I fully admit it: I was that person who stuck to one character for a while. Eventually, though, someone else had him first and I knew having two of the same support characters wouldn’t be ideal for the team. So I decided to try out Mercy instead, and then I realized I really, really liked Mercy. That was the rest of the time playing, by the way. Me slowly realizing I love literally every support character. I love Lucio the most visually even though he’s probably the least I’m good at, if only because of the music aspect to his healing. More importantly, however, I was having fun doing this. Sometimes I was terrible and I felt terrible because I did terrible. Instead of letting it get to me, I pushed on and told myself the next match would surely be better – and oftentimes I was right. Sometimes I was amazing and I was practically glowing with the praise I got – sometimes actual ‘gjs’ thrown my way, sometimes silent thumbs ups by way of the page of what I assume were the best overall players of the match. While I’m sure playing with an actual team adds a lot more pressure than randos on the internet, I actually began to wonder if I could one day actually become decent in this. I also felt like I learned some things about the game and myself, too, which I will now present to you all in an exciting list format. Without further ado:
STUFF I LEARNED AND THOUGHT ABOUT WHILE PLAYING OVERWATCH
- Support characters are under-appreciated by the game itself.

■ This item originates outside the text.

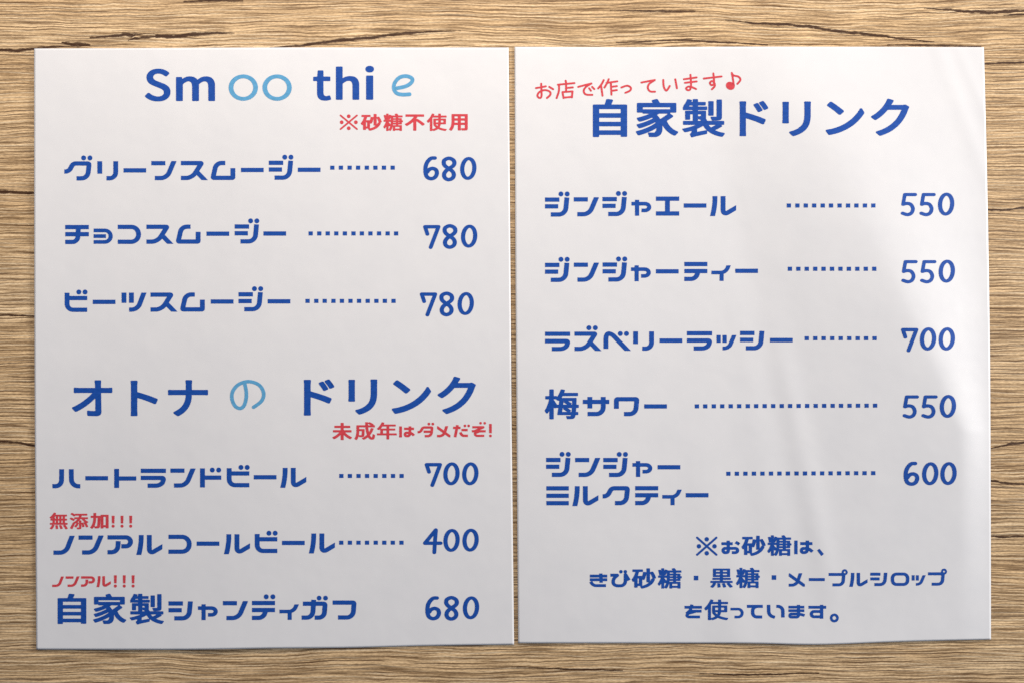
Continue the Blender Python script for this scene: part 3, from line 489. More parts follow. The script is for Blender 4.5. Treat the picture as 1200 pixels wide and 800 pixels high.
    'リ': [[972, 1, 991, 7, 999, 24, 993, 123, 993, 429, 983, 516, 971, 579, 951, 640, 926, 692, 888, 746, 844, 794, 790, 839, 719, 885, 617, 933, 507, 971, 407, 998, 375, 999, 363, 996, 322, 970, 249, 912, 242, 899, 242, 888, 249, 870, 259, 865, 369, 841, 423, 825, 510, 791, 568, 762, 644, 710, 680, 677, 709, 642, 734, 597, 760, 510, 770, 406, 770, 87, 763, 48, 764, 21, 767, 12, 774, 5, 793, 0],
          [203, 9, 225, 16, 232, 33, 226, 111, 226, 530, 232, 611, 222, 627, 203, 632, 30, 632, 8, 625, 0, 609, 9, 516, 9, 120, 3, 30, 13, 15, 33, 9]],
    'ン': [[2, 886, 0, 860, 5, 847, 17, 840, 165, 808, 296, 762, 378, 724, 431, 696, 486, 662, 550, 617, 643, 536, 680, 501, 734, 440, 778, 384, 820, 323, 857, 261, 886, 203, 900, 196, 918, 196, 937, 204, 996, 314, 999, 337, 992, 356, 925, 467, 839, 578, 769, 653, 723, 696, 655, 753, 543, 829, 428, 891, 387, 910, 330, 934, 241, 965, 106, 999, 83, 998, 66, 988],
          [41, 82, 110, 5, 131, 0, 142, 0, 156, 5, 237, 66, 325, 138, 449, 250, 463, 265, 468, 278, 468, 294, 463, 309, 387, 388, 367, 393, 353, 393, 339, 388, 209, 265, 120, 190, 44, 131, 36, 113, 36, 97]],
    'ク': [[217, 994, 129, 922, 123, 903, 129, 883, 138, 877, 212, 854, 263, 835, 358, 793, 466, 729, 532, 679, 612, 603, 648, 562, 683, 514, 741, 419, 757, 387, 790, 306, 790, 300, 785, 299, 442, 300, 378, 372, 304, 444, 233, 503, 140, 566, 122, 573, 91, 570, 10, 515, 0, 497, 0, 483, 7, 468, 81, 423, 154, 369, 239, 292, 300, 222, 363, 132, 403, 58, 423, 7, 439, 0, 462, 0, 576, 34, 586, 41, 591, 54, 588, 75, 538, 154, 533, 164, 534, 167, 829, 167, 877, 157, 896, 157, 919, 166, 992, 207, 999, 222, 998, 239, 974, 287, 941, 383, 899, 472, 857, 546, 797, 633, 751, 688, 707, 735, 615, 814, 554, 858, 486, 899, 391, 945, 261, 996, 231, 999]],
    'オ': [[994, 212, 999, 228, 999, 332, 991, 350, 976, 355, 728, 353, 721, 356, 729, 887, 727, 909, 718, 938, 707, 958, 684, 978, 649, 994, 620, 999, 514, 999, 399, 992, 386, 985, 378, 967, 371, 867, 379, 849, 392, 844, 419, 844, 476, 852, 560, 857, 571, 854, 576, 847, 577, 567, 574, 506, 459, 624, 344, 724, 251, 792, 193, 830, 120, 872, 107, 877, 92, 877, 74, 872, 5, 796, 0, 783, 0, 769, 8, 753, 103, 701, 189, 645, 254, 598, 371, 498, 451, 418, 502, 356, 496, 353, 140, 353, 63, 357, 49, 350, 42, 334, 42, 225, 50, 209, 63, 204, 87, 204, 154, 211, 567, 211, 570, 205, 570, 148, 559, 41, 559, 21, 564, 8, 580, 0, 697, 0, 716, 6, 723, 21, 716, 117, 720, 210, 892, 211, 976, 204]],
    'ト': [[18, 3, 35, 0, 226, 0, 246, 5, 254, 12, 258, 21, 258, 53, 248, 120, 250, 319, 515, 379, 733, 435, 981, 509, 992, 514, 999, 528, 999, 543, 992, 559, 935, 653, 910, 661, 880, 661, 699, 603, 558, 563, 387, 518, 250, 488, 248, 848, 258, 976, 250, 992, 226, 999, 35, 999, 12, 992, 4, 978, 13, 884, 13, 113, 0, 24, 8, 8]],
    'ナ': [[996, 279, 999, 290, 999, 399, 994, 412, 987, 417, 974, 420, 883, 415, 602, 415, 595, 418, 592, 496, 579, 581, 554, 667, 526, 734, 487, 800, 468, 827, 421, 881, 357, 938, 277, 992, 260, 999, 243, 999, 225, 992, 140, 925, 135, 911, 135, 900, 141, 883, 208, 845, 282, 790, 329, 743, 374, 678, 404, 616, 426, 547, 439, 467, 442, 419, 436, 415, 123, 415, 18, 419, 5, 413, 0, 399, 0, 288, 8, 271, 23, 266, 92, 271, 443, 270, 444, 130, 439, 72, 433, 34, 433, 21, 438, 8, 454, 0, 580, 0, 596, 6, 603, 21, 596, 110, 598, 270, 924, 271, 976, 266, 991, 271]],
    'S': [[599, 2, 661, 10, 743, 27, 812, 48, 863, 70, 918, 100, 950, 123, 954, 144, 947, 156, 865, 225, 857, 231, 836, 234, 791, 231, 699, 184, 620, 160, 537, 150, 482, 153, 448, 158, 410, 168, 371, 185, 341, 211, 323, 244, 327, 285, 357, 323, 414, 355, 489, 381, 781, 470, 861, 507, 915, 541, 953, 578, 977, 614, 988, 638, 999, 688, 995, 759, 991, 778, 967, 829, 926, 876, 867, 920, 805, 951, 723, 977, 620, 994, 537, 999, 414, 997, 348, 989, 252, 970, 163, 941, 111, 920, 63, 894, 4, 855, 0, 833, 11, 819, 108, 742, 129, 737, 159, 737, 178, 740, 211, 763, 290, 803, 376, 831, 479, 849, 537, 849, 596, 841, 647, 827, 679, 812, 704, 795, 723, 774, 738, 740, 738, 705, 727, 678, 699, 649, 640, 618, 558, 590, 290, 507, 218, 476, 172, 449, 117, 407, 87, 366, 73, 337, 62, 290, 65, 225, 69, 206, 93, 159, 132, 115, 194, 72, 252, 44, 321, 22, 420, 5, 506, 0]],
    'm': [[995, 986, 988, 995, 976, 999, 850, 999, 836, 995, 826, 978, 825, 426, 818, 321, 808, 273, 796, 244, 783, 227, 752, 205, 724, 201, 690, 215, 664, 234, 623, 275, 589, 324, 589, 972, 586, 985, 578, 995, 564, 999, 438, 999, 421, 993, 412, 972, 412, 410, 405, 318, 390, 260, 371, 227, 333, 202, 311, 201, 285, 212, 235, 250, 199, 290, 177, 327, 176, 972, 173, 985, 166, 995, 151, 999, 25, 999, 10, 994, 3, 985, 0, 972, 0, 53, 4, 39, 11, 30, 23, 26, 130, 26, 144, 30, 157, 49, 160, 94, 163, 99, 216, 49, 278, 14, 311, 3, 340, 0, 397, 3, 442, 17, 480, 39, 521, 83, 550, 132, 626, 52, 676, 20, 724, 3, 771, 0, 821, 7, 874, 26, 910, 56, 943, 99, 970, 158, 986, 219, 997, 289, 999, 330, 999, 969]],
    't': [[294, 0, 527, 0, 552, 3, 566, 10, 574, 22, 577, 203, 913, 204, 939, 208, 958, 220, 959, 335, 939, 350, 908, 354, 586, 354, 574, 358, 574, 728, 584, 779, 600, 807, 618, 822, 655, 838, 690, 845, 735, 849, 789, 843, 868, 828, 908, 828, 932, 832, 945, 837, 958, 850, 999, 932, 998, 957, 977, 970, 858, 988, 740, 999, 626, 999, 537, 993, 448, 981, 377, 960, 299, 920, 259, 883, 229, 837, 213, 789, 212, 358, 200, 354, 47, 354, 22, 351, 10, 345, 0, 335, 0, 233, 7, 222, 32, 212, 57, 209, 210, 206, 225, 203, 248, 19, 265, 5]],
    'h': [[18, 3, 41, 0, 254, 0, 275, 3, 290, 15, 289, 348, 360, 322, 415, 306, 494, 293, 533, 287, 592, 285, 702, 290, 789, 304, 845, 323, 912, 362, 943, 391, 979, 448, 995, 498, 999, 542, 999, 980, 994, 989, 981, 996, 958, 999, 745, 999, 725, 996, 709, 984, 708, 558, 700, 519, 679, 478, 649, 450, 612, 436, 564, 429, 505, 431, 450, 443, 364, 477, 292, 517, 291, 980, 286, 989, 273, 996, 242, 999, 37, 999, 18, 996, 5, 989, 0, 977, 0, 19, 5, 10]],
    'i': [[183, 285, 805, 285, 871, 290, 910, 303, 910, 979, 871, 994, 805, 999, 183, 999, 116, 994, 78, 982, 77, 305, 116, 290],
          [69, 38, 205, 12, 383, 0, 605, 0, 805, 15, 929, 41, 987, 71, 999, 95, 987, 123, 918, 156, 805, 179, 705, 189, 594, 194, 394, 194, 205, 182, 58, 151, 0, 116, 0, 76]],
}
def contours_of(ch):
    return [[(c[i], c[i + 1]) for i in range(0, len(c), 2)] for c in GLYPH_OUTLINES[ch]]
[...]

- Like for real I may be salty it seems like you can never get ‘MVP’ if you’re a support character that’s lame
- One time all of the team but me died and I rezzed them all and it was how we captured the area, we would’ve lost the game in that moment
- THAT SOUNDS LIKE AN MVP MOVE TO ME
- Snipers are the worst
- Playing support characters mean you get sniped in the head a lot
- See: giant target on back
- I constantly found myself amazed at the hiding spots people found though, people are damn creative when it comes to shooting me in the head ya’ll
- I tried other gameplay but I don’t think I’ll ever be good at sniping to be completely honest (gotta know your weak points)
- LEAVIN’ IT TO THE PROFESSIONALS
- I apparently have the ability to be that person who swears out loud at a video game
- (I freaked out my cat when it happened)
- Planning pushes to overtake a group with strangers is hard
- (People didn’t talk much in quick play it seems)
- But it felt so good when shit came together and we did it
- Some of the most epic moments I experienced came from when we all banded together without a single word and messed shit up
- Route 66 is the absolute worst map
- I don’t think I ever won a single game on that map
- Related, turrets are the worst
- Guys please stop ignoring the turrets and the guy who turns into a turret
- Guys stop what are you doing
- Okay I guess we’re just going to keep running into it instead of killing it cool
- (but it is a joy to be that character that turns into a turret, one time I was that robot and so many people died because it was me and a Mercy player)
- I legitimately want to learn about these characters???
- Some of them have the cutest designs oh gosh
- My one true wish is to learn how to play Zarya so I can be a giant badass lady with pink hair
- I’m pretty sure I could easily lose a day with this by just going ‘one more match’ over and over
- (by pretty sure I mean ‘yes definitely’ because I lost the entire day playing this game this way)
- It was worth every insane second, even when I was trying not to tear my hair out at frustrating things
- Shit, I need to order this game, don’t I?